Electric-Field-Assisted Contact Mode Atomic Force Microscope-Based Nanolithography With Low Stiffness Conductive Probes

Abstract

Electric-field-assisted atomic force microscope (E-AFM) nanolithography is a novel polymer-patterning technique that has diverse applications. E-AFM uses a biased atomic force microscope (AFM) tip with conductive coatings to make patterns with little probe–sample interaction, which thereby avoids the tip wear that is a major issue for contact-mode AFM-based lithography, which usually requires a high probe–sample contact force to fabricate nanopatterns; however, the relatively large tip radius and large tip-sample separation limit its capacity to fabricate high-resolution nanopatterns.

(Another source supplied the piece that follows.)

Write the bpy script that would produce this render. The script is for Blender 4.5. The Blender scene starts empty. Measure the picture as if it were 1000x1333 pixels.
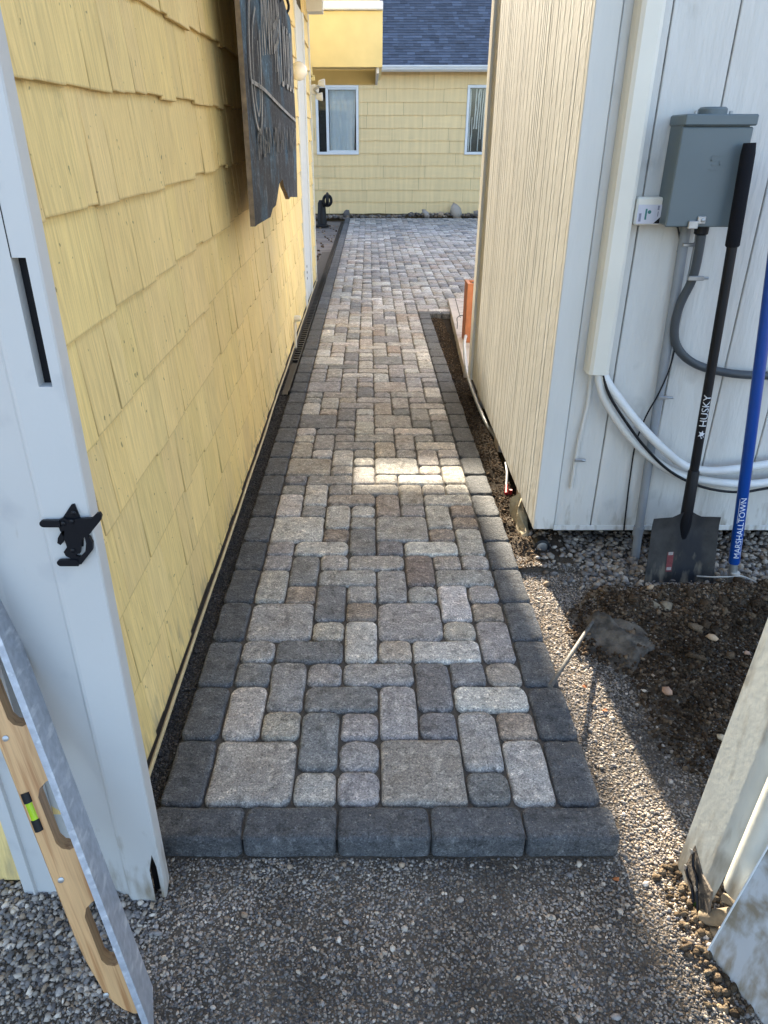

In this paper, we developed a contact mode E-AFM nanolithography approach to achieve high-resolution nanolithography of poly (methyl methacrylate) (PMMA) using a conductive AFM probe with a low stiffness (∼0.16 N/m). The nanolithography process generates features by biasing the AFM probe across a thin polymer film on a metal substrate. A small constant force (0.5–1 nN) applied on the AFM tip helps engage the tip-film contact, which enhances nanomachining resolution. This E-AFM nanolithography approach enables high-resolution nanopatterning with feature width down to ∼16 nm, which is less than one half of the nominal tip radius of the employed conductive AFM probes.